Garden Never Yet Known

This evening, the world is spellbound by fog. I can’t see the field where rose-gold light often pools in the morning and the farmer’s cattle nose mounds of hay. No colors of twilight to gild the decaying trees. Earlier, the sky spun out fat, airy snowflakes, bits of cotton floating down to soften Earth’s surface. Must have been an hour that I rocked and rocked in the wicker chair and held your sister to my chest, her eyes blinking slowly at the falling sky, even as I felt you swimming in my womb. 

Those are the moments that remind me how beautiful is this gift called motherhood. You, embraced by me as much as Rosé was, with me as much as Rosé was, even though I can’t yet see you. I think unborn life this second time is even more surreal than the first. We know the joy Rosé has brought us—immense joy—and it’s difficult to fathom how another child will gift us with yet more joy, but in a different form. What will set you apart from your sister, and how will you mirror her? What beauty will you unfold in our life through your life?
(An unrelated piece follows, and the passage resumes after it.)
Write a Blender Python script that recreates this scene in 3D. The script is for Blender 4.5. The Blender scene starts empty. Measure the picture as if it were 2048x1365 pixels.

Somehow, I will again fall in love in a moment and come to know the secret pathways of a garden never yet known by anyone but God, an unrepeatable soul. I am moved to stunned silence at the responsibility your existence—and Rosé’s existence—demands of your father and me. You wouldn’t be if we hadn’t aided the Creator in His craft. We’ve set you into eternal motion. You’ll never not be. You will know God and His love—greater than any pain—because you now are. 

In a sense, I feel as if I am Mary, carrying miraculous life in my womb. How can this be?

You exist, sweet nameless one, because even before I, your mother, existed, He was.